Research Programs: Fellowships

Period of Performance

8/1/2019 - 4/30/2020

Funding Totals

$45,000.00 (approved)
$45,000.00 (awarded)


The World of Westover: Mary Willing Byrd, Gender, Slavery, and the Economics of Citizenship in Revolutionary Virginia

FAIN: FEL-262454-19

Ami Pflugrad-Jackisch
University of Toledo (Toledo, OH 43606-3328)

Writing leading to publication of a book length study of the life of Mary Willing Byrd (1740-1814), one of the few women who ran a large plantation in the early American South.
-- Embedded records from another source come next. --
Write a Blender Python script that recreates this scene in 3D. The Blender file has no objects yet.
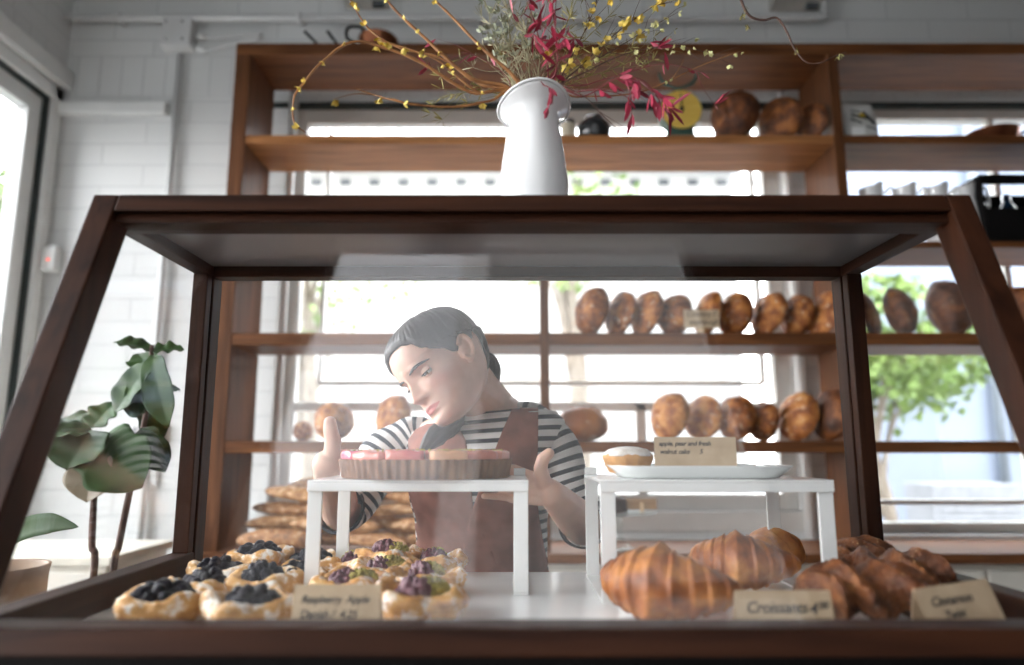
import bpy, bmesh, math, random
import numpy as np
from mathutils import Vector, Matrix, Euler, noise
R = math.radians
PI = math.pi
sc = bpy.context.scene
COL = sc.collection
rnd = random.Random(7)

# ------------------------------------------------------------------ camera frame
H = 1.15                       # eye height
F = 700.0                      # focal length in pixels of the 1024 x 665 frame
PITCH = math.atan(117 / F)
CP, SP = math.cos(PITCH), math.sin(PITCH)

def ray(px, py):
    u, v = (px - 512) / F, (332.5 - py) / F
    return Vector((u, CP - v * SP, SP + v * CP))

def atY(px, py, Y):
    d = ray(px, py); k = Y / d.y
    return Vector((d.x * k, Y, H + d.z * k))

def atX(px, py, X):
    d = ray(px, py); k = X / d.x
    return Vector((X, d.y * k, H + d.z * k))

def atZ(px, py, Z):
    d = ray(px, py); k = (Z - H) / d.z
    return Vector((d.x * k, d.y * k, Z))

# ------------------------------------------------------------------ materials
def new_mat(name):
    m = bpy.data.materials.new(name); m.use_nodes = True
    nt = m.node_tree
    return m, nt, nt.nodes, nt.links, nt.nodes['Principled BSDF']

def rgba(c): return (c[0], c[1], c[2], 1.0)

def plain(name, col, rough=.5, metal=0.0, var=.12, scale=12, bump=0.0, bscale=60, spec=.5, coat=0.0, sss=0.0):
    m, nt, N, L, b = new_mat(name)
    tc = N.new('ShaderNodeTexCoord')
    nz = N.new('ShaderNodeTexNoise'); nz.inputs['Scale'].default_value = scale; nz.inputs['Detail'].default_value = 4
    L.new(tc.outputs['Object'], nz.inputs['Vector'])
    rp = N.new('ShaderNodeValToRGB')
    rp.color_ramp.elements[0].position = .3; rp.color_ramp.elements[1].position = .7
    rp.color_ramp.elements[0].color = rgba([c * (1 - var) for c in col])
    rp.color_ramp.elements[1].color = rgba([min(1, c * (1 + var)) for c in col])
    L.new(nz.outputs['Fac'], rp.inputs['Fac']); L.new(rp.outputs['Color'], b.inputs['Base Color'])
    b.inputs['Roughness'].default_value = rough; b.inputs['Metallic'].default_value = metal
    b.inputs['Specular IOR Level'].default_value = spec
    b.inputs['Coat Weight'].default_value = coat
    if sss:
        b.inputs['Subsurface Weight'].default_value = sss
        b.inputs['Subsurface Radius'].default_value = (.012, .005, .003)
        b.inputs['Subsurface Scale'].default_value = 1.0
    if bump:
        n2 = N.new('ShaderNodeTexNoise'); n2.inputs['Scale'].default_value = bscale; n2.inputs['Detail'].default_value = 5
        L.new(tc.outputs['Object'], n2.inputs['Vector'])
        bp = N.new('ShaderNodeBump'); bp.inputs['Strength'].default_value = bump; bp.inputs['Distance'].default_value = .01
        L.new(n2.outputs['Fac'], bp.inputs['Height']); L.new(bp.outputs['Normal'], b.inputs['Normal'])
    return m

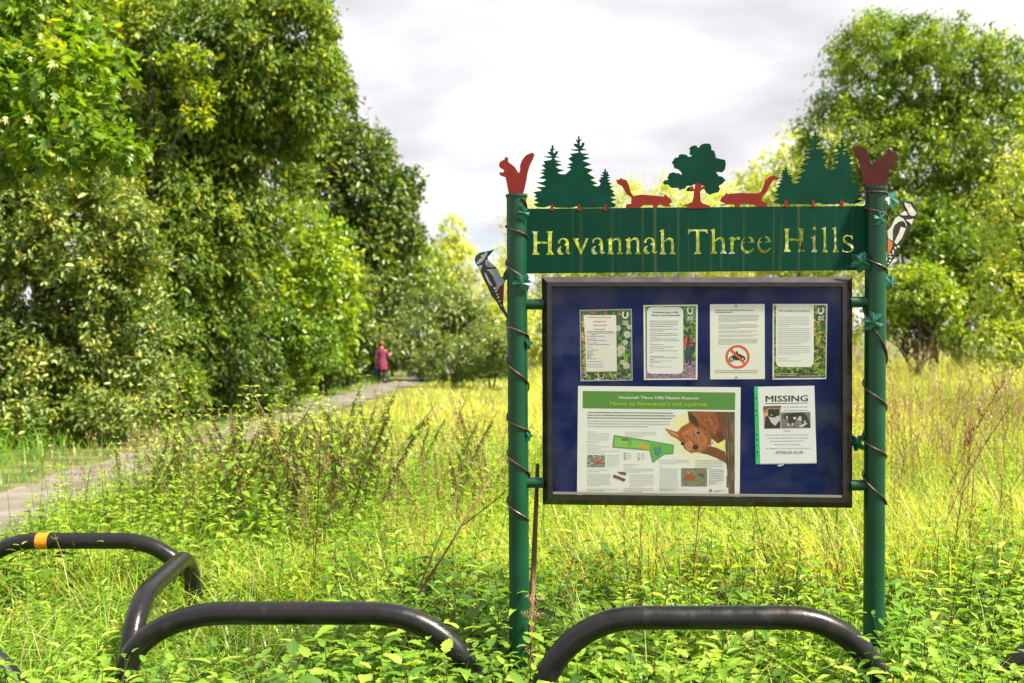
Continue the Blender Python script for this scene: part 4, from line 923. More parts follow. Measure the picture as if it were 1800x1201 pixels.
def tree(name, label, cat, base_u, base_Y, top_uv, r0, blobs, leaf, aspect, cover, tmpl, mat, group=None, nlimb=16, base_x=None, stems=1, cname='crown', Yt=None, thin=1.0, **kw):
    bx = base_x if base_x is not None else (base_u - cx) / FPX * base_Y
    bz = float(gz(bx, base_Y)) - .1
    root = empty(name, (bx, base_Y, bz)); tag(root, label, cat, group)
    B_ = [blob(*b) if len(b) < 3 or not isinstance(b[0], tuple) else b for b in blobs]
    co, cl = crown(cname, B_, leaf, aspect, cover, tmpl, mat, root, **kw)
    tp = at(top_uv[0], top_uv[1], Yt or base_Y)
    trunk(root, (bx, base_Y, bz), tp, r0, cl, nlimb, stems=stems, thin=thin)
    return root
TL = 'trees along the left side of the path'
TB = 'distant trees behind the meadow'
# left side
tree('ash_tree', 'tallest dark green ash tree with drooping sprays, cut off at the top', 'tree', 330, 20, (420, 40), .26,
     [(330, 120, 20.5, 190, 210), (470, 70, 19.5, 110, 120), (530, 50, 20, 46, 90), (575, 120, 20, 30, 36), (570, 190, 20, 30, 30), (440, 150, 19.5, 110, 90), (330, 600, 19.2, 85, 60), (300, 300, 20, 110, 120), (330, 400, 19.5, 120, 150), (440, 300, 20.5, 105, 140), (520, 210, 21, 55, 70), (240, 260, 20, 90, 200), (400, 500, 20, 70, 110)],
     .115, .50, 1.75, T_OVAL, LM['ash'], TL, 14, droop=.4, clump=.21, twig=1.15, spread=.55, leafdroop=.5, thin=.3)
tree('sycamore_tree', 'near sycamore with large lobed yellow-green leaves reaching in from the left edge', 'tree', -330, 10.5, (-250, -250), .22,
     [(-60, 60, 9.6, 110, 110), (90, 150, 9.2, 110, 65), (40, 40, 9.8, 120, 80), (120, 235, 9.0, 95, 50), (-40, 220, 9.4, 130, 90), (205, 262, 9.0, 50, 24), (170, 90, 9.7, 50, 40), (-200, -20, 10.2, 170, 220)],
     .108, .55, 2.0, T_MAPLE, LM['syc'], TL, 8, droop=.25, clump=.26, twig=1.4, spread=.5, leafdroop=.35, thin=.28)
tree('sunlit_ash_leaves', 'added yellow crown standing in for sunlit leaves deep between the sycamore and the ash', 'tree', 270, 18.3, (265, 110), .07,  # no tree of its own: added yellow leaves imitate sun deep in the canopy
     [(240, 30, 18.4, 36, 40), (325, 105, 18.2, 52, 20), (350, 160, 18.3, 40, 18), (345, 205, 18.2, 30, 20)], .11, .6, 1.3, T_OVAL, LM['maple'], TL, 6, clump=.3, bright=.22, thin=.5)
tree('goat_willow', 'broad rounded willow bush with small grey-green glossy leaves at the left edge', 'tree', 60, 16.3, (70, 330), .12,
     [(70, 470, 16, 190, 170), (170, 420, 15.2, 105, 115), (200, 560, 15.4, 90, 110), (30, 620, 15.2, 130, 90), (110, 330, 16, 110, 80), (-80, 420, 16, 130, 220), (150, 640, 15.4, 100, 60)],
     .085, .56, 1.7, T_OVAL, LM['sallow'], TL, 22, stems=3, droop=.15, clump=.2, twig=1.0, spread=.6)
tree('field_maple', 'bright yellow-green maple leaning over the path between the ash and the dark trees', 'tree', 500, 24, (520, 430), .14,
     [(505, 440, 24, 100, 80), (565, 520, 23.5, 64, 95), (470, 540, 23, 75, 90), (575, 450, 24.5, 45, 45), (590, 600, 23.6, 34, 45), (500, 620, 23, 70, 40), (430, 440, 23.5, 60, 60)],
     .13, .75, 1.5, T_OVAL, LM['maple'], TL, 18, droop=.35, clump=.2, twig=1.0, bright=.08)
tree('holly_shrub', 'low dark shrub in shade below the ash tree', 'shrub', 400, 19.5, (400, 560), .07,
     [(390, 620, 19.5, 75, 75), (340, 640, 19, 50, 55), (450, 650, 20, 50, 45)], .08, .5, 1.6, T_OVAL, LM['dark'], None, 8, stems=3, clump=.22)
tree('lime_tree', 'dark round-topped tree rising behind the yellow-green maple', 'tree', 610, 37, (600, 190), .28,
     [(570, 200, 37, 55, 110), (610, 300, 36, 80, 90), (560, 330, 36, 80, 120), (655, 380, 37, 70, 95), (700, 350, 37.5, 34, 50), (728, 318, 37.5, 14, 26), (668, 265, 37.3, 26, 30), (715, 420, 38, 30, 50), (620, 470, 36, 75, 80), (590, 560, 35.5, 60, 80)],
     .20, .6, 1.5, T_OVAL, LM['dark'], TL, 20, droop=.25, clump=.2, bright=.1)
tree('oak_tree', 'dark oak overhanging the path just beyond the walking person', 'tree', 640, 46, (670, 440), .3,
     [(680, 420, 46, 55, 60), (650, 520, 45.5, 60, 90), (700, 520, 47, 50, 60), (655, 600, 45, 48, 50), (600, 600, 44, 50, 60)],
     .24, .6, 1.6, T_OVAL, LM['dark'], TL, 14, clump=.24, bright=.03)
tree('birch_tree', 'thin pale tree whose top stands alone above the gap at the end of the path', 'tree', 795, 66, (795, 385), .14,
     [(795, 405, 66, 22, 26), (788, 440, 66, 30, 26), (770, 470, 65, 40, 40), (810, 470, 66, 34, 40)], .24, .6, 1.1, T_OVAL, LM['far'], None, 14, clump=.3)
tree('alder_tree', 'soft green tree right of the dark oak at the end of the path', 'tree', 735, 58, (735, 440), .2,
     [(735, 480, 58, 50, 55), (705, 470, 57, 35, 45), (760, 520, 57, 40, 45), (690, 560, 56, 45, 50)], .25, .6, 1.4, T_OVAL, LM['right'], TB, 12, clump=.25)
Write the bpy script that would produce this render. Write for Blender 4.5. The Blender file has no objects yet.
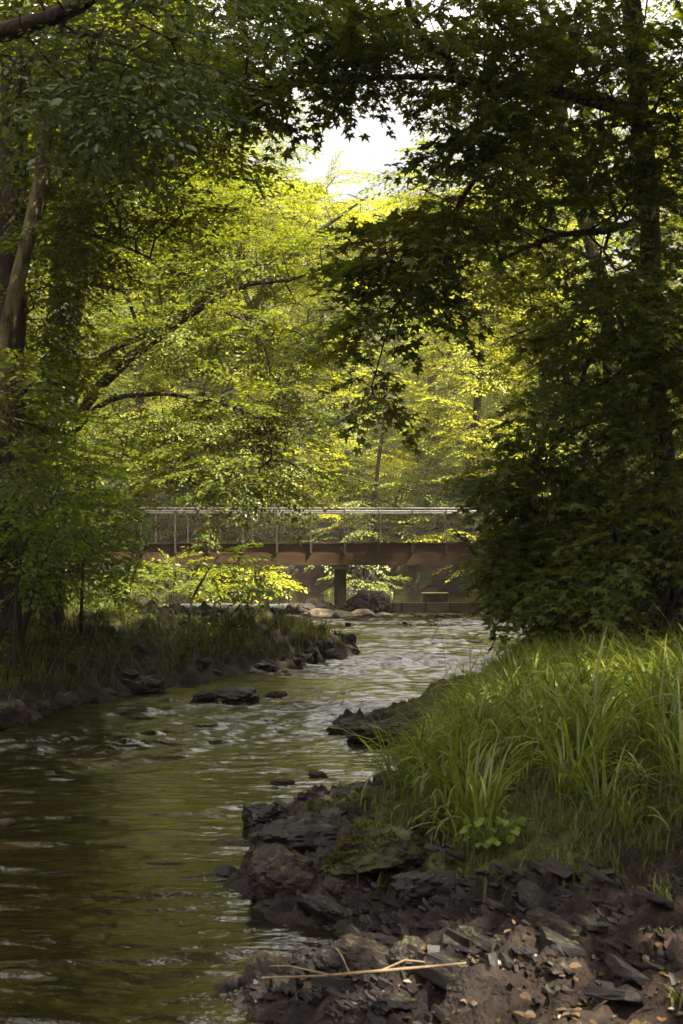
import bpy, math, random
import numpy as np

SEED = 11
rng = np.random.default_rng(SEED)
random.seed(SEED)
S = bpy.context.scene
COL = S.collection
R = math.radians

# ------------------------------------------------------------------ camera
CAM_H, F_PX, PITCH = 1.5, 1422.2, math.atan(50 / 1422.2)
cd = bpy.data.cameras.new("camera")
cam = bpy.data.objects.new("camera", cd)
COL.objects.link(cam)
cam.location = (0, 0, CAM_H)
cam.rotation_euler = (math.pi / 2 + PITCH, 0, 0)
cd.sensor_fit = 'VERTICAL'
cd.sensor_height = 36
cd.sensor_width = 24
cd.lens = 50
cd.clip_start = 0.05
cd.clip_end = 2000
cd.dof.use_dof = True
cd.dof.focus_distance = 17
cd.dof.aperture_fstop = 9
S.camera = cam

# ------------------------------------------------------------------ world, sun, exposure
SUN_DIR = np.array([0.50, -0.34, 0.92]); SUN_DIR /= np.linalg.norm(SUN_DIR)
SUN_EL = math.asin(SUN_DIR[2]); SUN_AZ = math.atan2(SUN_DIR[0], SUN_DIR[1])
W = bpy.data.worlds.new("World"); S.world = W; W.use_nodes = True
nt = W.node_tree; nt.nodes.clear()
wo = nt.nodes.new('ShaderNodeOutputWorld'); bg = nt.nodes.new('ShaderNodeBackground')
sky = nt.nodes.new('ShaderNodeTexSky'); sky.sky_type = 'NISHITA'; sky.sun_disc = False
sky.sun_elevation = SUN_EL; sky.sun_rotation = SUN_AZ
tc = nt.nodes.new('ShaderNodeTexCoord'); ns = nt.nodes.new('ShaderNodeTexNoise')
ns.inputs['Scale'].default_value = 2.2; ns.inputs['Detail'].default_value = 6
rp = nt.nodes.new('ShaderNodeValToRGB')
rp.color_ramp.elements[0].position = 0.30; rp.color_ramp.elements[0].color = (.75, .75, .75, 1)
rp.color_ramp.elements[1].position = 0.60; rp.color_ramp.elements[1].color = (1, 1, 1, 1)
mx = nt.nodes.new('ShaderNodeMix'); mx.data_type = 'RGBA'
# overcast: creamy low down, about three times brighter and cooler overhead
sz = nt.nodes.new('ShaderNodeSeparateXYZ'); nt.links.new(tc.outputs['Generated'], sz.inputs[0])
zr_ = nt.nodes.new('ShaderNodeMapRange'); zr_.interpolation_type = 'SMOOTHSTEP'
zr_.inputs['From Min'].default_value = .25; zr_.inputs['From Max'].default_value = .52
nt.links.new(sz.outputs['Z'], zr_.inputs['Value'])
cl_ = nt.nodes.new('ShaderNodeMix'); cl_.data_type = 'RGBA'
cl_.inputs['A'].default_value = (1.5, 1.41, 1.33, 1); cl_.inputs['B'].default_value = (9.8, 9.3, 8.8, 1)
nt.links.new(zr_.outputs[0], cl_.inputs['Factor']); nt.links.new(cl_.outputs['Result'], mx.inputs['B'])
nt.links.new(tc.outputs['Generated'], ns.inputs['Vector'])
nt.links.new(ns.outputs['Fac'], rp.inputs['Fac'])
nt.links.new(rp.outputs['Color'], mx.inputs['Factor'])
nt.links.new(sky.outputs['Color'], mx.inputs['A'])
nt.links.new(mx.outputs['Result'], bg.inputs['Color'])
bg.inputs['Strength'].default_value = 0.055
nt.links.new(bg.outputs['Background'], wo.inputs['Surface'])

sl = bpy.data.lights.new("sun", 'SUN'); so = bpy.data.objects.new("sun", sl); COL.objects.link(so)
sl.energy = 5.0; sl.angle = R(0.6); sl.color = (1.0, 0.93, 0.75)
from mathutils import Vector
so.rotation_euler = Vector((-SUN_DIR[0], -SUN_DIR[1], -SUN_DIR[2])).to_track_quat('-Z', 'Y').to_euler()
so.location = (20, -10, 40)

S.view_settings.view_transform = 'Standard'; S.view_settings.look = 'None'
S.view_settings.gamma = 1; S.view_settings.use_curve_mapping = False
S.view_settings.exposure = 3.0
S.render.engine = 'CYCLES'
cy = S.cycles
cy.max_bounces = 6; cy.diffuse_bounces = 3; cy.glossy_bounces = 3; cy.transmission_bounces = 3
cy.transparent_max_bounces = 4; cy.volume_bounces = 0
cy.caustics_reflective = False; cy.caustics_refractive = False
cy.use_denoising = True
cy.sample_clamp_indirect = 6.0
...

“The World of Westover" contributes significant insight into the intersection of gender, economics, and citizenship in the revolutionary era American South. Using the life of eighteenth-century plantation owner Mary Willing Byrd as a through-line, my study explores the political meaning of women’s economic experiences in the highly politicized atmosphere of revolutionary era Virginia. During this tumultuous time, women’s economic choices had important political meanings that could be used to signify their political loyalty. Drawing on Byrd’s experience as a female head of household, slave owner, and participant in numerous lawsuits, this project examines how the remaking of Virginia’s legal, economic, and cultural institutions during and after the war laid the foundation for the construction of gendered and racial hierarchies that would come to define women’s citizenship by the beginning of the nineteenth century.